Trying an extreme form of an argument about tipping to see if it works:
Generally speaking, I don't consider myself to have an obligation to undo structural injustices. I have a responsibility to act ethically in my own interactions with others, and I have a responsibility to work through representative and democratic means to change unjust situations (and, let's be honest: I will choose some subset of unjust situations to devote the most time and energy to, no offense to the rest). But, barring a severe injustice whose very existence threatens the legitimacy of a society, I have no particular obligation to do more than this.
In the United States, we have a set of laws and norms in which we have chosen to a. allow some workers in the food service industry to receive less than minimum wage and b. accepted that a tip is to some extent a reflection of the quality of service received. It appears relevant that for a. not every food service worker receives less than minimum wage, and a customer has no way of knowing this, nor exactly how much less, nor the pattern of accumulation of tips on a given evening, nor how the tips are distributed among the waitstaff (and possibly others).
Given the difficult of changing a., the emphasis is now being put on b., but in a form that is a nonsensical mixing of individual and collective social responsibilities: i.e. each person should act as though their tipping would constitute the norm, but should also tip as though other people will neglect the norm, and the responsibility of making up for a shortcoming in income falls solely on the tipper. But, to highlight one instance of this, neither unthinkable nor unobserved back when I lived in the wilds of Michigan, one can imagine an evening where one comes to a restaurant, but one's server will have only five or six customers--i.e. almost certainly lose money on the evening. Given the structural realities of the sub-minimum wage and the necessity of splitting whatever tips there might be, it seems the general logic of the changing tipping norm would dictate that the customer should tip more in that scenario, even with all other things being constant. Except that this is an absurd result.
(An aside, relevant for the morality and etiquette questions involved: a number of articles that emphasize the importance of tipping generously emphasize that the tip should be in cash whenever possible. It's hard to think of a justification for this that is not an attempt to provide cover for unjust or unfair action farther down the line: lying about tips, withholding from the common share of money, etc. The structural injustices of the wage system cannot possibly justify both increased ethical concern on the part of the customer and decreased ethical concern on the part of the waitstaff.)
Part of attempting to work this out requires realizing that waitstaff constitute a group with interests that may be orthogonal to justice, fairness, or common sense, no less than restaurant owners who see the logic in paying as little as possible to their employees. They're free to make whatever demands they want (everybody needs to tip 50% all the time!), and we're free to ignore them. It can't be the average person's job to remedy a structural injustice every time they want lunch, because 1. once you start playing the 'remedy a social injustice' game, it's hard to do anything else and 2. waitstaff should, on that logic, lose out on those marginal dollars in favor of people who are more deserving, of which there is (probably) no shortage. And, it has to be said, though it's often ignored in threads about tipping, a generally-enacted policy of "well then, don't go to a restaurant where you'll have to tip" is the worst possible outcome for the people involved.

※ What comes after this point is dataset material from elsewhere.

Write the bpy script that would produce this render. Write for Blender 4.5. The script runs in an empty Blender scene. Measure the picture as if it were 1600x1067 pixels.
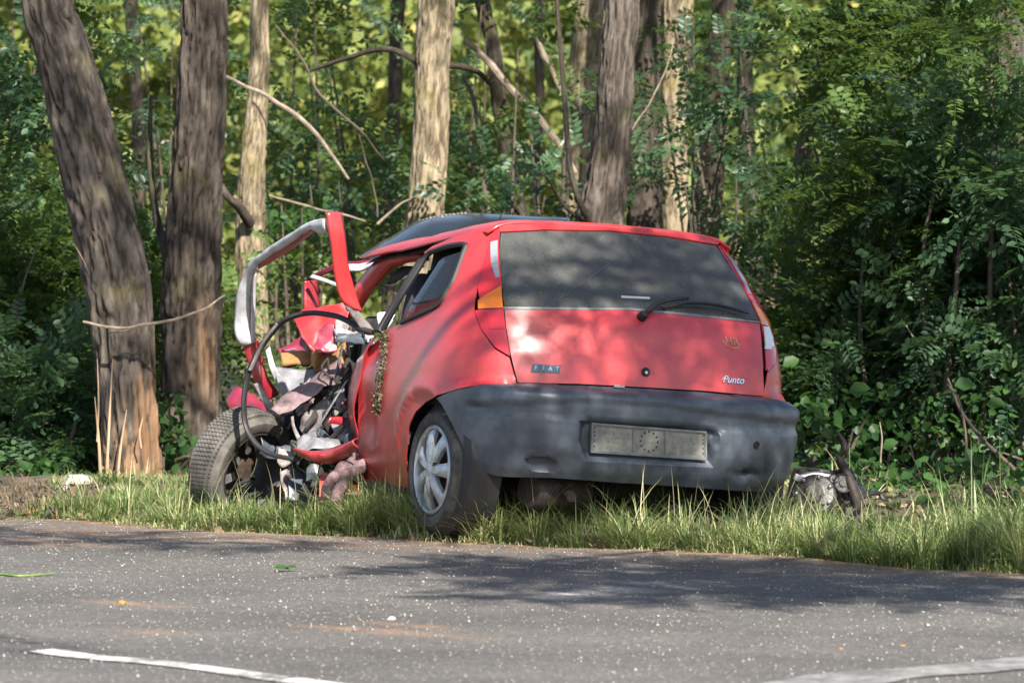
import bpy, math, random
import numpy as np
from mathutils import Vector, Matrix
from mathutils.geometry import delaunay_2d_cdt

# ------------------------------------------------------------------ camera, sky, sun, exposure
scene = bpy.context.scene
COL = scene.collection
cam = bpy.data.cameras.new('camera')
camo = bpy.data.objects.new('camera', cam)
COL.objects.link(camo)
cam.lens = 183.15
cam.sensor_width = 36.0
cam.clip_start = 0.5
cam.clip_end = 2000
camo.location = (0, 0, 1.5)
camo.rotation_euler = (math.radians(90 - 1.7491), 0, 0)
cam.dof.use_dof = True
cam.dof.focus_distance = 22.0
cam.dof.aperture_fstop = 6.0
scene.camera = camo

SUN = Vector((0.24, -0.70, 0.66)).normalized()
EL = math.asin(SUN.z)
world = bpy.data.worlds.new('World')
scene.world = world
world.use_nodes = True
wn = world.node_tree
sky = wn.nodes.new('ShaderNodeTexSky')
sky.sky_type = 'NISHITA'
sky.sun_disc = False
sky.sun_elevation = EL
sky.sun_rotation = math.atan2(SUN.x, SUN.y)
wn.links.new(sky.outputs[0], wn.nodes['Background'].inputs[0])
wn.nodes['Background'].inputs[1].default_value = 0.075
sd = bpy.data.lights.new('sun', 'SUN')
sd.energy = 5.0
sd.angle = math.radians(0.45)
sd.color = (1.0, 0.94, 0.84)
so = bpy.data.objects.new('sun', sd)
COL.objects.link(so)
so.rotation_euler = SUN.to_track_quat('Z', 'Y').to_euler()
scene.view_settings.view_transform = 'Standard'
scene.view_settings.look = 'None'
scene.view_settings.gamma = 1
scene.view_settings.use_curve_mapping = False
scene.view_settings.exposure = 1.6

# ------------------------------------------------------------------ helpers
def tag(o, label=None, cat=None, group=None, kind=None):
    if label: o['label'] = label
    if cat: o['category'] = cat
    if group: o['group'] = group
    if kind: o['kind'] = kind
    return o

def link(o, parent=None):
    COL.objects.link(o)
    if parent: o.parent = parent
    return o

def empty(name, loc=(0, 0, 0), rot=(0, 0, 0)):
    o = bpy.data.objects.new(name, None)
    o.empty_display_size = .1
    o.location = loc
    o.rotation_euler = rot
    return link(o)

def mesh_np(name, V, Q, mat, parent=None, tone=None, smooth=False, attrs=None):
    """V (n,3); Q (m,k) faces, all of one size, or a list of such arrays"""
    V = np.ascontiguousarray(V, dtype=np.float32)
    if not isinstance(Q, list): Q = [Q]
    me = bpy.data.meshes.new(name)
    me.vertices.add(len(V))
    me.vertices.foreach_set('co', V.ravel())
    loops = np.concatenate([q.ravel() for q in Q]).astype(np.int32)
    sizes = np.concatenate([np.full(len(q), q.shape[1]) for q in Q])
    me.loops.add(len(loops))
    me.loops.foreach_set('vertex_index', loops)
    me.polygons.add(len(sizes))
    me.polygons.foreach_set('loop_start', np.r_[0, np.cumsum(sizes)[:-1]].astype(np.int32))
    if smooth: me.polygons.foreach_set('use_smooth', np.ones(len(sizes), bool))
    if tone is not None:
        a = me.attributes.new('tone', 'FLOAT', 'POINT')
        a.data.foreach_set('value', np.ascontiguousarray(tone, dtype=np.float32))
    for k, v in (attrs or {}).items():
        a = me.attributes.new(k, 'FLOAT', 'POINT')
        a.data.foreach_set('value', np.ascontiguousarray(v, dtype=np.float32))
    me.update(calc_edges=True)
    me.materials.append(mat)
    return link(bpy.data.objects.new(name, me), parent)

class MB:
    """collects simple solids into one mesh"""
    def __init__(s): s.v = []; s.f = []; s.n = 0
    def add(s, V, F):
        s.v.append(np.asarray(V, float)); s.f += [tuple(int(i) + s.n for i in f) for f in F]; s.n += len(V)
    def box(s, c, d, rz=0, rx=0, ry=0, taper=1.0):
        x, y, z = np.array(d) / 2.
        V = np.array([(sx * x * (taper if sz > 0 else 1), sy * y * (taper if sz > 0 else 1), sz * z) for sz in (-1, 1) for sx, sy in ((-1, -1), (1, -1), (1, 1), (-1, 1))])
        m = np.array((Matrix.Rotation(rz, 3, 'Z') @ Matrix.Rotation(ry, 3, 'Y') @ Matrix.Rotation(rx, 3, 'X')))
        s.add(V @ m.T + np.array(c), [(3, 2, 1, 0), (4, 5, 6, 7), (0, 1, 5, 4), (1, 2, 6, 5), (2, 3, 7, 6), (3, 0, 4, 7)])
    def tube(s, pts, r, n=10, flat=1.0, sm=6, cap=True):
        P, rr = catmull(pts, r, sm)
        T = np.gradient(P, axis=0); T /= np.linalg.norm(T, axis=1, keepdims=True) + 1e-9
        ref = np.array([0, 0, 1.]) if abs(T[0][2]) < .9 else np.array([0, 1., 0])
        A = np.cross(T[0], ref); A /= np.linalg.norm(A)
        th = np.linspace(0, 2 * np.pi, n, endpoint=False); V = []
        for i in range(len(P)):
            A = A - T[i] * A.dot(T[i]); A /= np.linalg.norm(A) + 1e-9
            B = np.cross(T[i], A)
            V.append(P[i] + rr[i] * (np.cos(th)[:, None] * A + flat * np.sin(th)[:, None] * B))
        V = np.concatenate(V); F = []
        for i in range(len(P) - 1):
            for j in range(n):
                k = (j + 1) % n; F.append((i * n + j, i * n + k, (i + 1) * n + k, (i + 1) * n + j))
        if cap: F += [tuple(range(n - 1, -1, -1)), tuple((len(P) - 1) * n + j for j in range(n))]
        s.add(V, F)
    def lathe(s, prof, org, axis, n=32, closed=False):
        """prof: (radius, along-axis) pairs"""
        a = Vector(axis).normalized(); q = np.array(a.to_track_quat('Z', 'Y').to_matrix())
        th = np.linspace(0, 2 * np.pi, n, endpoint=False)
        V = np.concatenate([np.stack([r * np.cos(th), r * np.sin(th), np.full(n, h)], 1) for r, h in prof]) @ q.T + np.array(org)
        F = []; m = len(prof)
        for i in range(m if closed else m - 1):
            i2 = (i + 1) % m
            for j in range(n):
                k = (j + 1) % n; F.append((i * n + j, i * n + k, i2 * n + k, i2 * n + j))
        s.add(V, F)
    def build(s, name, mat, parent=None, smooth=True, bevel=0):
        me = bpy.data.meshes.new(name)
        me.from_pydata(np.concatenate(s.v).tolist(), [], s.f); me.update()
        if smooth: me.polygons.foreach_set('use_smooth', np.ones(len(me.polygons), bool))
        me.materials.append(mat)
        o = link(bpy.data.objects.new(name, me), parent)
        if smooth: auto_smooth(me, getattr(s, 'ang', 38))
        if bevel:
            b = o.modifiers.new('bevel', 'BEVEL'); b.width = bevel; b.segments = 2; b.limit_method = 'ANGLE'
        return o

def auto_smooth(me, ang=38):
    try: me.set_sharp_from_angle(angle=math.radians(ang))
    except Exception: pass

def catmull(pts, r, sm):
    P = np.asarray(pts, float); r = np.broadcast_to(np.asarray(r, float), (len(P),))
    if len(P) < 3 or sm <= 1:
        t = np.linspace(0, len(P) - 1, (len(P) - 1) * max(sm, 1) + 1)
        return np.stack([np.interp(t, range(len(P)), P[:, k]) for k in range(3)], 1), np.interp(t, range(len(P)), r)
    E = np.vstack([2 * P[0] - P[1], P, 2 * P[-1] - P[-2]]); out = []
    for i in range(len(P) - 1):
        p0, p1, p2, p3 = E[i:i + 4]
        for t in np.arange(sm) / sm:
            out.append(.5 * ((2 * p1) + (p2 - p0) * t + (2 * p0 - 5 * p1 + 4 * p2 - p3) * t * t + (3 * p1 - p0 - 3 * p2 + p3) * t ** 3))
    out.append(P[-1]); out = np.array(out)
    return out, np.interp(np.linspace(0, len(P) - 1, len(out)), range(len(P)), r)

def hash3(i, j, k, seed):
    h = (i * 374761393 + j * 668265263 + k * 2147483647 + seed * 1274126177) & 0xffffffff
    h = ((h ^ (h >> 13)) * 1274126177) & 0xffffffff
    h = h ^ (h >> 16)
    return (h & 0xffff) / 32767.5 - 1.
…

None of this allows the individual customer to simply neglect their responsibilities under b. to provide a tip that reflects the quality of service received, but it also means that the inexorable march to higher tip percentages need not be accepted.
1 comment:
Glad there's someone else covering this from a different angle! It always devolves into YPIS accusations, that anyone who doesn't think 30% is a sensible tip clearly never worked in food service. No doubt written by people currently working for tips, who will repeat this until it's true. (And it works - witness the ubiquity of dollar tips in coffee shops, up from just change, up from no tip jars at all.)
But is there a presumption that tip amount relates to quality of service? I'm thinking of times I'm out in groups, with one other person, or alone, and I can't think of when this has factored into it. Typically in NYC, the norm is to double the tax. In places where that's not the case, I generally find that calculating 18% or so (15% seeming too low, 20% too high) is just done b/c that's how one completes the payment - one hasn't paid until this extra math is thrown in. It has nothing to do with anything, both because one doesn't wish to leave without paying, and because who knows what was the server's fault and what wasn't.
In other words, it could be the kind of places I go to, or the demands I don't even know to make, but I wouldn't even know what might happen in a restaurant to merit a tip over 20%.
Meanwhile, I'm not aware of anyone treating the fact that (some) waitstaff get below minimum wage as a way of keeping the profession competitive - of indicating to certain servers that they haven't got what it takes, and putting not-so-subtle economic pressure on them to find another line of work. In principle, it might work like that, although it's for the best that it does not. But because it doesn't, what would be the harm in raising prices by 15%? Is the issue perhaps that many servers in certain locales earn more than they would if service were included?